Linda Smith

Linda Smith

Twelve-year-old Linda Smith was a shy but friendly girl, the eldest child in her large family, which consisted of her parents Robert and Patricia, and five younger siblings. Linda lived with them in a house in Earls Colne, Essex, England.

On the afternoon of January 16th, 1961, Linda had come home from school and then visited her great-grandmother Emily for a short time. At around four-thirty p.m., she set out on her usual errand to the newsagent on the High Street, a task which usually took about fifteen minutes. She was carrying a ten shilling note and had been sent there to buy a magazine for her great-grandmother. Many locals were out and about in the area, and several of them later reported seeing the girl looking into the window of the newsagent shop, but then not going inside, and instead walking across the street to talk to the town cobbler.
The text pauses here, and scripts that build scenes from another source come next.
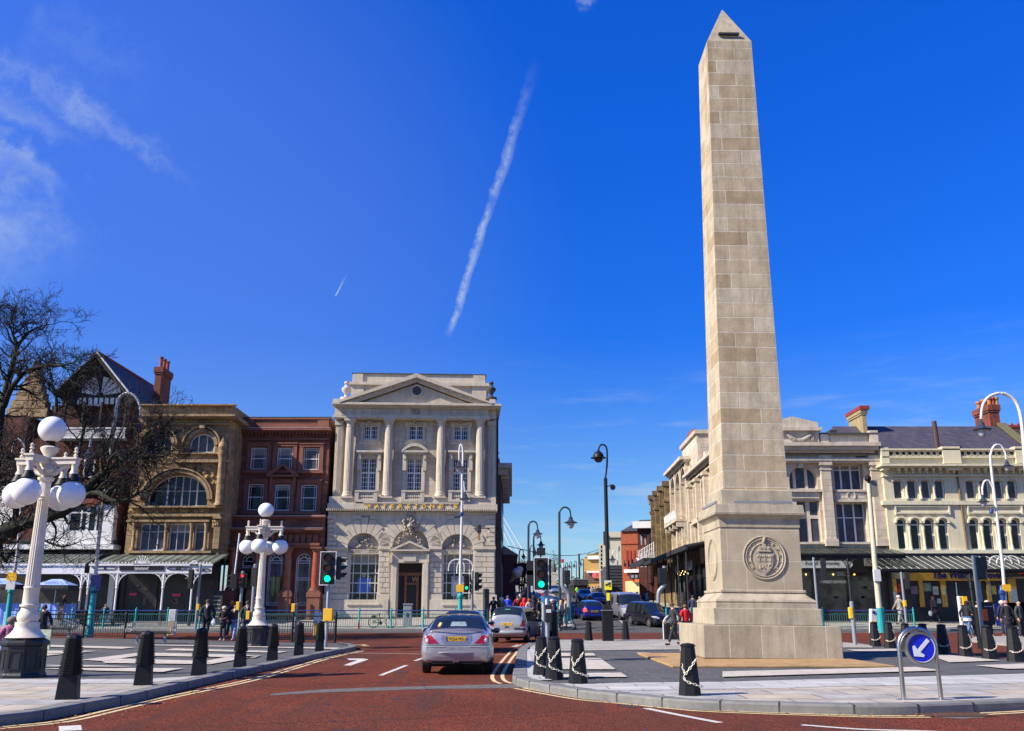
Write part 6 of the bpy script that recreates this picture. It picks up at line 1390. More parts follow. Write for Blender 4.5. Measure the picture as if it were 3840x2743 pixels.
GRad=wpx(140/2.7071,LY_)
gz=zs['arm']-.22-GRad-.16
for k in range(4):
 a=R(90*k+35);x,y=(A_-.06)*math.cos(a),(A_-.06)*math.sin(a)
 MB().lathe([(.03,0),(.05,.05),(.02,.1),(.06,.13),(.03,.16),(.045,.21),(.01,.25)],(x,y,zs['armt']+.04),10).build('finial',M_CREAM,lamp,smooth=True)
 MB().lathe([(.10,zs['arm']-.22),(.06,zs['arm']-.12),(.09,zs['arm'])],(x,y,0),10).build('pendant',M_CREAM,lamp,smooth=True)
 MB().lathe([(.17,-.16),(.13,-.08),(.09,0)],(x,y,zs['arm']-.22),12).build('globe_holder',M_BLACK,lamp,smooth=True)
 MB().ball((x,y,gz),GRad,28).build('globe',M_GLOBE,lamp,smooth=True,auto=180)
MB().lathe([(.12,zs['armt']),(.12,zs['armt']+.06),(.08,zs['armt']+.1),(.08,zs['fin']-.28),(.12,zs['fin']-.2),(.2,zs['fin']-.08),(.2,zs['fin']-.03),(.15,zs['fin'])],(0,0,0),14).build('upper_stem',M_CREAM,lamp,smooth=True)
MB().lathe([(.15,zs['fin']),(.09,zs['fin']+.06),(.12,zs['gl']-GRad+.03)],(0,0,0),12).build('globe_holder',M_BLACK,lamp)
MB().ball((0,0,zs['gl']),GRad,28).build('globe',M_GLOBE,lamp,smooth=True,auto=180)
b1=gp('Y',1565,206,KH);l2=dup(lamp,'farther cream five globe lamp standard behind the row of ribbed bollards',(b1.x*(b1.y+.4)/b1.y,b1.y+.4,KH),R(-35),'five globe lamp standards')
Yt=b1.y+.4;top_want=zat('D',1342,1182,Yt);s_=top_want/(zs['gl']+GRad);l2.scale=(1.0,1.0,s_)
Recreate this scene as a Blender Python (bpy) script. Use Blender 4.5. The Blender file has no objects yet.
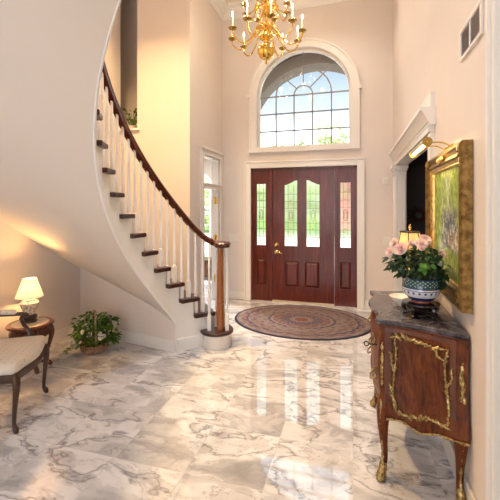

Shortly after this, she mysteriously vanished.

Four days later, her body was found by a retired farm laborer in a field in Polstead, Suffolk, more than eighteen miles from her home. She had been strangled with her own school scarf. Several shoe prints were noted around the remains, as well as a particular kind of mint sold in the local co-op stores.

No arrests were ever made in connection with the tragic crime. Though a book about the case was published in 2014, and authorities made one last plea to the public for information in 2021, they concede that the chances of solving the murder after more than sixty years are very remote.